第207回臨時国会が閉会した前日の12月20日、東京・永田町の自民党本部7階で政務調査会安全保障調査会(会長・小野寺五典元防衛相)の会合が開かれた。この会合で「国家安全保障戦略、防衛大綱、中期防衛力整備計画の位置づけについて」と題した資料(A4版16枚)と、「在日米軍の駐留経費に係る負担についての実質合意」のタイトルがついた付属資料(同3枚)が配布された。その翌21日、読売新聞(朝刊)2面総合欄に「思いやり予算に『機材費』―日米『年2110億円』合意、自衛隊と共用新設へ」の見出しを掲げた記事があり、読んで驚いた。

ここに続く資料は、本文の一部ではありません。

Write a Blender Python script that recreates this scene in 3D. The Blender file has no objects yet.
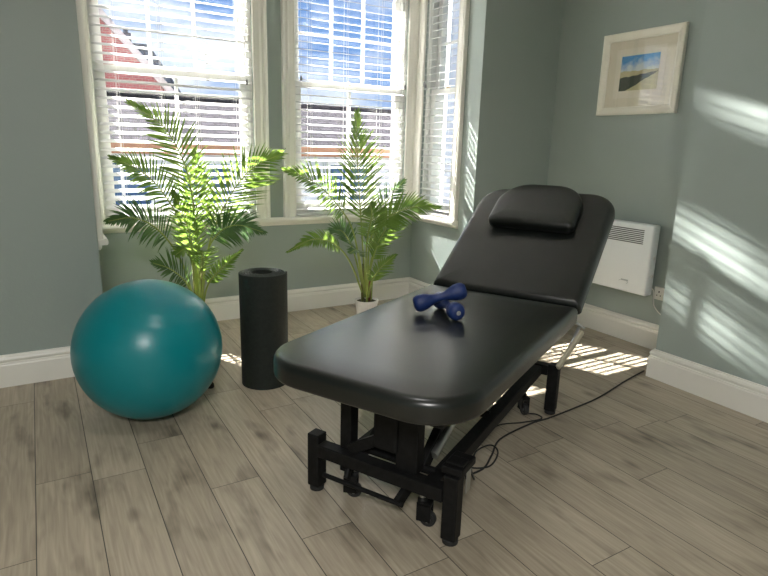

何故ならば、先の付属資料2枚目の「同盟強靭化予算」(概要)で<●2022年度―2026年度の日本側負担額は、年平均約2110億円(2022年度予算案:約2056億円)>と、「機材費」に言及していたことを思い出したからだ。
そこには、次のように記述されている――。《訓練資機材調達費:在日米軍の即応性のみならず、自衛隊と米軍の相互運用性の向上にも資する訓練資機材の調達に関連する経費を新たに負担。5年間で最大200億円。》 ▶︎
▶︎読売記事のリード《……新たに「訓練資機材調達費」を支出項目に設け、最大で年間200億円を計上することで正式合意した。》は記述とほぼ同じである。しかも但し書き「正式発表まで対外言及をお控えください(発表は12月21日夕刻予定)」があったのだ。作成したのは外務省と防衛省である。件の21日の発表とは、林芳正外相記者会見のことである。筆者も主要省庁が作成する各種資料(その中には稀に「取扱注意」や「厳秘」が含まれる)を入手し、それを基に原稿を書くことがある。だが、言葉遣いを変えても概ね引用する場合、必ず出典を明記する。当然である。
そもそも、この資料冒頭に、岸田文雄首相の所信表明演説「……あらゆる選択肢を排除せず現実的に検討し、スピード感をもって防衛力を抜本的に強化していきます。このために、新たな国家安全保障戦略、防衛大綱、中期防衛力整備計画を、概ね1年をかけて、策定します」と述べた部分を抜粋している。すなわち、戦略→大綱→中期防といった我が国の国家安全保障政策に関する体系を示した資料だ。例えば、喫緊の課題「敵基地攻撃能力」問題などについての言及(引用)であれば良かった、と思う次第である。